Problem:
Reproduce the listing exactly and skip over any pictures.
┄┄┄┄┄┄┄┄┄┄
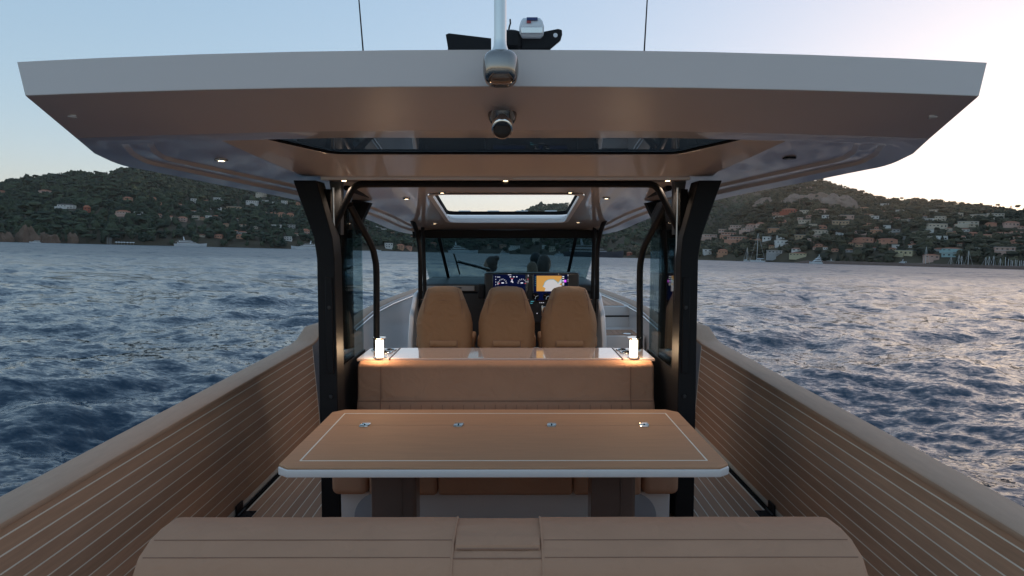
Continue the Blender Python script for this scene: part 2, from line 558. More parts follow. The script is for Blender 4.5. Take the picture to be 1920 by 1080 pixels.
for k, (x, y) in enumerate(((1056, 518.6), (1056, 522), (1056, 531), (1056, 534))): tick(x, y, 3.2, 1.6, 5)
tick(1059.5, 527, 4.5, 4.5, 4); tick(1056, 526.6, 3.5, 2, 5)
for k in range(5): tick(1003.8, 519.5 + k * 4, 1.0, 1.0, 3)
build(g, 'chart_graphics', [SCR_N, SCR_S, SCR_B, SCR_T, SCR_V, SCR_W, BLACKG], con)
# small buttons beside the screens, wheel spokes, throttle
g = MB()
for (x, y) in ((990.5, 516), (990.5, 517.8), (990, 527), (990, 529), (1065, 515.2), (1065, 517), (1065, 524), (1065, 527)):
    tick(x, y, 1.4, .8, 0)
tick(990, 523.5, 2.4, 1.2, 1)
for k in range(3): tick(1012.2 + k * 3.4, 567.5, 1.4, 1.0, 0)
tick(998, 565, 6, .9, 2); tick(996.5, 568.5, 5, .8, 2); tick(1007, 587.5, 1.4, 1.2, 0)
build(g, 'button_lights', [SCR_W, SCR_R, SCR_T], con)
for (cx, cy) in ((1004.5, 556), (1025, 556.5)):
    g = MB(); c0 = P(cx, cy, 6.58)
    g.lathe([(.036, 0), (.036, .03), (.03, .035)], (c0.x, 6.582, c0.z), 20, 'y')
    kn = build(g, 'control_knob', RUBBER, con, smooth=40)
    g = MB()
    for k in range(3):
        a = 2 * math.pi * k / 3 + .3
        g.tube([(c0.x, 6.578, c0.z), (c0.x + .026 * math.cos(a), 6.576, c0.z + .026 * math.sin(a))], .0035, 6)
    build(g, 'spoke', CHROME, con, smooth=60)
q0 = P(1015, 572, 6.56); q1 = P(1027, 592, 6.56)
build(MB().box(q0.x, q0.x + .012, 6.52, 6.56, q1.z, q0.z), 'throttle_lever', CHROME, con, bevel=.004)
build(MB().box(q0.x + .014, q1.x, 6.54, 6.60, q0.z - .055, q0.z - .01), 'throttle_plate', CHROME, con, bevel=.006)
build(MB().box(-.2, .45, 6.40, 6.62, .62, .69), 'helm_shelf', GELW, con, bevel=.01)

# ---- windscreen
wtop, wbot = (6.76, 1.80), (7.95, 1.26)
wsx = .685
ws = build(MB().box(-.93, .93, 6.70, 6.80, 1.752, 1.832), 'windscreen', BLACK, boat, bevel=.01)
def pane(x0, x1, dy0=0, dy1=0):
    return MB().hexa([(x0, wtop[0] + dy0, wtop[1]), (x1, wtop[0] + dy1, wtop[1]), (x1, wbot[0] + dy1, wbot[1]), (x0, wbot[0] + dy0, wbot[1])],
                     [(x0, wtop[0] + dy0 + .006, wtop[1]), (x1, wtop[0] + dy1 + .006, wtop[1]), (x1, wbot[0] + dy1 + .006, wbot[1]), (x0, wbot[0] + dy0 + .006, wbot[1])])
build(pane(-wsx + .012, wsx - .012), 'pane', GLASS_D, ws)
build(pane(-.90, -wsx - .012, -.06, 0), 'pane', GLASS_D, ws)
build(pane(wsx + .012, .90, 0, -.06), 'pane', GLASS_D, ws)
for s in (-1, 1):
    build(MB().hexa([(s * wsx - .016, wtop[0] - .012, wtop[1]), (s * wsx + .016, wtop[0] - .012, wtop[1]), (s * wsx + .016, wbot[0] - .012, wbot[1]), (s * wsx - .016, wbot[0] - .012, wbot[1])],
                    [(s * wsx - .016, wtop[0] + .018, wtop[1]), (s * wsx + .016, wtop[0] + .018, wtop[1]), (s * wsx + .016, wbot[0] + .018, wbot[1]), (s * wsx - .016, wbot[0] + .018, wbot[1])]), 'mullion', BLACK, ws)
wz = lambda z: 6.76 + (1.80 - z) / .54 * 1.19 + .03
wa, wb_ = P(918, 507, 7.9), P(858, 491, 7.75)
wp = MB().tube([wa, wb_], .011, 6)
build(wp, 'wiper_arm', RUBBER, ws)
build(MB().tube([wa + Vector((0, 0, .02)), wb_ + Vector((0, 0, .018))], .006, 6), 'wiper_link', CHROME, ws)
build(MB().tube([P(851, 476, 7.7), P(856, 492, 7.75), P(862, 514, 7.9)], .009, 6), 'wiper_blade', RUBBER, ws)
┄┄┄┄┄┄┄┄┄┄
Written answer:
Continue the Blender Python script for this scene: part 2, from line 558. More parts follow. The script is for Blender 4.5. Take the picture to be 1920 by 1080 pixels.
for k, (x, y) in enumerate(((1056, 518.6), (1056, 522), (1056, 531), (1056, 534))): tick(x, y, 3.2, 1.6, 5)
tick(1059.5, 527, 4.5, 4.5, 4); tick(1056, 526.6, 3.5, 2, 5)
for k in range(5): tick(1003.8, 519.5 + k * 4, 1.0, 1.0, 3)
build(g, 'chart_graphics', [SCR_N, SCR_S, SCR_B, SCR_T, SCR_V, SCR_W, BLACKG], con)
# small buttons beside the screens, wheel spokes, throttle
g = MB()
for (x, y) in ((990.5, 516), (990.5, 517.8), (990, 527), (990, 529), (1065, 515.2), (1065, 517), (1065, 524), (1065, 527)):
    tick(x, y, 1.4, .8, 0)
tick(990, 523.5, 2.4, 1.2, 1)
for k in range(3): tick(1012.2 + k * 3.4, 567.5, 1.4, 1.0, 0)
tick(998, 565, 6, .9, 2); tick(996.5, 568.5, 5, .8, 2); tick(1007, 587.5, 1.4, 1.2, 0)
build(g, 'button_lights', [SCR_W, SCR_R, SCR_T], con)
for (cx, cy) in ((1004.5, 556), (1025, 556.5)):
    g = MB(); c0 = P(cx, cy, 6.58)
    g.lathe([(.036, 0), (.036, .03), (.03, .035)], (c0.x, 6.582, c0.z), 20, 'y')
    kn = build(g, 'control_knob', RUBBER, con, smooth=40)
    g = MB()
    for k in range(3):
        a = 2 * math.pi * k / 3 + .3
        g.tube([(c0.x, 6.578, c0.z), (c0.x + .026 * math.cos(a), 6.576, c0.z + .026 * math.sin(a))], .0035, 6)
    build(g, 'spoke', CHROME, con, smooth=60)
q0 = P(1015, 572, 6.56); q1 = P(1027, 592, 6.56)
build(MB().box(q0.x, q0.x + .012, 6.52, 6.56, q1.z, q0.z), 'throttle_lever', CHROME, con, bevel=.004)
build(MB().box(q0.x + .014, q1.x, 6.54, 6.60, q0.z - .055, q0.z - .01), 'throttle_plate', CHROME, con, bevel=.006)
build(MB().box(-.2, .45, 6.40, 6.62, .62, .69), 'helm_shelf', GELW, con, bevel=.01)

# ---- windscreen
wtop, wbot = (6.76, 1.80), (7.95, 1.26)
wsx = .685
ws = build(MB().box(-.93, .93, 6.70, 6.80, 1.752, 1.832), 'windscreen', BLACK, boat, bevel=.01)
def pane(x0, x1, dy0=0, dy1=0):
    return MB().hexa([(x0, wtop[0] + dy0, wtop[1]), (x1, wtop[0] + dy1, wtop[1]), (x1, wbot[0] + dy1, wbot[1]), (x0, wbot[0] + dy0, wbot[1])],
                     [(x0, wtop[0] + dy0 + .006, wtop[1]), (x1, wtop[0] + dy1 + .006, wtop[1]), (x1, wbot[0] + dy1 + .006, wbot[1]), (x0, wbot[0] + dy0 + .006, wbot[1])])
build(pane(-wsx + .012, wsx - .012), 'pane', GLASS_D, ws)
build(pane(-.90, -wsx - .012, -.06, 0), 'pane', GLASS_D, ws)
build(pane(wsx + .012, .90, 0, -.06), 'pane', GLASS_D, ws)
for s in (-1, 1):
    build(MB().hexa([(s * wsx - .016, wtop[0] - .012, wtop[1]), (s * wsx + .016, wtop[0] - .012, wtop[1]), (s * wsx + .016, wbot[0] - .012, wbot[1]), (s * wsx - .016, wbot[0] - .012, wbot[1])],
                    [(s * wsx - .016, wtop[0] + .018, wtop[1]), (s * wsx + .016, wtop[0] + .018, wtop[1]), (s * wsx + .016, wbot[0] + .018, wbot[1]), (s * wsx - .016, wbot[0] + .018, wbot[1])]), 'mullion', BLACK, ws)
wz = lambda z: 6.76 + (1.80 - z) / .54 * 1.19 + .03
wa, wb_ = P(918, 507, 7.9), P(858, 491, 7.75)
wp = MB().tube([wa, wb_], .011, 6)
build(wp, 'wiper_arm', RUBBER, ws)
build(MB().tube([wa + Vector((0, 0, .02)), wb_ + Vector((0, 0, .018))], .006, 6), 'wiper_link', CHROME, ws)
build(MB().tube([P(851, 476, 7.7), P(856, 492, 7.75), P(862, 514, 7.9)], .009, 6), 'wiper_blade', RUBBER, ws)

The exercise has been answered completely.